Il faut tout de même constater que, en dépit des sanctions sévères prévues par le code pénal contre toute atteinte grave à l'intégrité des animaux, ceux-ci sont martyrisés comme jamais. Dans les élevages, les abattoirs, à la chasse, dans la rue, dans les maisons (on n’envie guère le sort de certains animaux domestiques), dans l’océan, dans les arènes avec la bénédiction de la loi (art. 521-1 du code pénal, encore : Les dispositions du présent article ne sont pas applicables aux courses de taureaux lorsqu’une tradition locale ininterrompue peut être invoquée.
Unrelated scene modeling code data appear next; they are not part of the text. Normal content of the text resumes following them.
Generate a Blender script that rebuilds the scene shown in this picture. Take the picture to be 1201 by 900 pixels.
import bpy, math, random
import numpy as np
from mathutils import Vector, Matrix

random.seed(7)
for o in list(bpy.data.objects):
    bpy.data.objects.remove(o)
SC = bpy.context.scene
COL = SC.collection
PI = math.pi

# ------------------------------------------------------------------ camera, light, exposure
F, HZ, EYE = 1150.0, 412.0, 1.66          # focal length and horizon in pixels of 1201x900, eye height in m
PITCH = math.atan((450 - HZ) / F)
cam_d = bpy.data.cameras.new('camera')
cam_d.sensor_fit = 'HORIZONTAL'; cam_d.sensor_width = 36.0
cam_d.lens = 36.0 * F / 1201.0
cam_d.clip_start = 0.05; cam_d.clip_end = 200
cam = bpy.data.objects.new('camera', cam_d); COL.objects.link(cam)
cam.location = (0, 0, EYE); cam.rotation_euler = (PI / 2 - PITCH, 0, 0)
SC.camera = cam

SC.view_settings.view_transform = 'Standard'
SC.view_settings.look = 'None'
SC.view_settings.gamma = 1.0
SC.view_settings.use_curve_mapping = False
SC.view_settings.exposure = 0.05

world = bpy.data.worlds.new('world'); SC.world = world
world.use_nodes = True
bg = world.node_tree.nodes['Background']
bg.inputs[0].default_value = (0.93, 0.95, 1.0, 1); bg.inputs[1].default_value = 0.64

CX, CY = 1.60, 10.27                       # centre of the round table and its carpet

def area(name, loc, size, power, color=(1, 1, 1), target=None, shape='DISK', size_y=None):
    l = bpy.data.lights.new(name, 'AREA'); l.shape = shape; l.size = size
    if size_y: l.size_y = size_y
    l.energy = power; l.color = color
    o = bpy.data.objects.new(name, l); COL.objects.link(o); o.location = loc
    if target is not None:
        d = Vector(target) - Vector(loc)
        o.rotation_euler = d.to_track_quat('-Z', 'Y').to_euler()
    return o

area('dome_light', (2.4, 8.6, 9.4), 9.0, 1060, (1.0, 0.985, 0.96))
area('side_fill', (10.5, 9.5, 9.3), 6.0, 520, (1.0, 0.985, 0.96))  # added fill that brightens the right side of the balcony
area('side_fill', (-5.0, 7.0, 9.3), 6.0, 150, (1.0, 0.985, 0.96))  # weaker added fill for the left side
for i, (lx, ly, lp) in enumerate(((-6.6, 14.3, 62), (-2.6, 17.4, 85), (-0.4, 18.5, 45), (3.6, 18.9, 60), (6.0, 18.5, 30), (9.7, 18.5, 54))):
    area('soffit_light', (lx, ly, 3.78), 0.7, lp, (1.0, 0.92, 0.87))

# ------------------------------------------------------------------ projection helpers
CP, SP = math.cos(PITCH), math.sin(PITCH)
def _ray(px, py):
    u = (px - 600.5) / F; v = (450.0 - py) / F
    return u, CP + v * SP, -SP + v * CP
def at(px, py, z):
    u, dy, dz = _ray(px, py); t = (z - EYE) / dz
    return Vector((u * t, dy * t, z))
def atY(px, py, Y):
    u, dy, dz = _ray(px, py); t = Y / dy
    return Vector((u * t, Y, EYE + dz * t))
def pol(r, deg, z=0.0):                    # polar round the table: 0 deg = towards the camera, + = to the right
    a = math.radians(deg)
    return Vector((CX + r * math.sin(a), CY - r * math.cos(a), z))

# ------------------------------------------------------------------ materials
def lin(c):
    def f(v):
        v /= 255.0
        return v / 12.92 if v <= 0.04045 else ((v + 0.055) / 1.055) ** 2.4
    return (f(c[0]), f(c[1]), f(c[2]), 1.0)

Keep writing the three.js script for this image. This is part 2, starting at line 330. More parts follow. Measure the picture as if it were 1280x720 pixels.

Elles ne sont pas non plus applicables aux combats de coqs dans les localités où une tradition ininterrompue peut être établie) ! A ce propos, que dirait-on d’une loi qui condamne fermement l’homicide mais le permet lorsqu’il est perpétré dans une région X ou Y sous prétexte que le meurtre fait partie de la culture locale, comme les « crimes d’honneur » par exemple ? On trouverait la chose révoltante et absurde…
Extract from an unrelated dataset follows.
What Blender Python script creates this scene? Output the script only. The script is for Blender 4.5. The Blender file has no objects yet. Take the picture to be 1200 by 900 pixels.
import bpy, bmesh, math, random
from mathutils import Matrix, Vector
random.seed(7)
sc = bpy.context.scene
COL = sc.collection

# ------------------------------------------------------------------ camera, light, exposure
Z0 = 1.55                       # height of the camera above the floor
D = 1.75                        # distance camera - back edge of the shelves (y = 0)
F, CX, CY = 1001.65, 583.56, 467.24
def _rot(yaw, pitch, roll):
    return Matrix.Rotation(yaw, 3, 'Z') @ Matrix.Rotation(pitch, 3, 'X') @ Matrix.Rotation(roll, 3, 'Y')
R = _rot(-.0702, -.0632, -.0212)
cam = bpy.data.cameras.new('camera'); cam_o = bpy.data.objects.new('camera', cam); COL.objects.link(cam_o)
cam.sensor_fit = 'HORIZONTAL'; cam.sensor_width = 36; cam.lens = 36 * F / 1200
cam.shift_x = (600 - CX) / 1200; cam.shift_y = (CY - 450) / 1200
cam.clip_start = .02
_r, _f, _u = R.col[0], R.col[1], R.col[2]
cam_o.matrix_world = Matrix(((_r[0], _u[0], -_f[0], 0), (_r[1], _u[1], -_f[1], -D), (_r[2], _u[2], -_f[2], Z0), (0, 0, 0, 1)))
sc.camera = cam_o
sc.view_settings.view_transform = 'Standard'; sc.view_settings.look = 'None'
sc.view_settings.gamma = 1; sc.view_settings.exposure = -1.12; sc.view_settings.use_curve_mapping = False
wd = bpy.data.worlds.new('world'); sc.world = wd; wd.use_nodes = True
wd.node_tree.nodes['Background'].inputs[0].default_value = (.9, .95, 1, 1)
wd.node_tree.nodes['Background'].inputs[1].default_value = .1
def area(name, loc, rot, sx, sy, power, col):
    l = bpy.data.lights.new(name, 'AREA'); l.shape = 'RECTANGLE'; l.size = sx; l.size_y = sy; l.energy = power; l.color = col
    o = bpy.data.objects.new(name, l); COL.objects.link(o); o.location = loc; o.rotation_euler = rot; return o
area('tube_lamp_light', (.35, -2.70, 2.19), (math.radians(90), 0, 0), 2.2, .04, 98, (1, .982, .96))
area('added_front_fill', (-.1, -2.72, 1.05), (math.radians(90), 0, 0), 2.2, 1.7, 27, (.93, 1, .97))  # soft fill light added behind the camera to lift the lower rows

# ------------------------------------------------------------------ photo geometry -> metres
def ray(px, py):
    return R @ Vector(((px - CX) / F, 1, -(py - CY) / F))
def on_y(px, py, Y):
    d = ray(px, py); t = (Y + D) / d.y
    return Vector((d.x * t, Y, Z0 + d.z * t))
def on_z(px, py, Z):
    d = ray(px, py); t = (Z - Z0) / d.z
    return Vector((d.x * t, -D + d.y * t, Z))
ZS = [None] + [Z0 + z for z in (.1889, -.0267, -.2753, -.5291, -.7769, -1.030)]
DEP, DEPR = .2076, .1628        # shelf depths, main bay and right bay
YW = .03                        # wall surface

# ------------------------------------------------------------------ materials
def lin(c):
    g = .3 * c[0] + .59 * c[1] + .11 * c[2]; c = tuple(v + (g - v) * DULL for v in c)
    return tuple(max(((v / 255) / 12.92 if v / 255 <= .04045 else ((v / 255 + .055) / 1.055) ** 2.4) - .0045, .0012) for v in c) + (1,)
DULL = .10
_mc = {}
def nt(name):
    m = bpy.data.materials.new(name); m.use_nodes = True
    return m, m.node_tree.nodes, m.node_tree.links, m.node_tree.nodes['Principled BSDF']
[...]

Le fait que le code rural reconnaisse dans les animaux des « êtres sensibles » ne bouleverse pas leurs tortionnaires qui, de toute façon, ne l’ont certainement pas lu. Que faudrait-il attendre alors d’un changement au niveau du code civil ? Néanmoins, pas question de ne pas soutenir l’initiative. Toute victoire, même insignifiante en apparence, est bonne à prendre. Ne faisons pas la fine bouche. Ne quittons pas pour autant des yeux nos objectifs ultimes : la reconnaissance pleine et entière des droits fondamentaux des animaux (ne pas être exploités, ne pas être vendus, ne pas être maltraités, ne pas être tués), avec sanctions à l’appui, des sanctions qui seraient vraiment appliquées, pour le coup. Parce que, pour l’instant, les tortionnaires et les assassins d’animaux ont encore de beaux jours devant eux.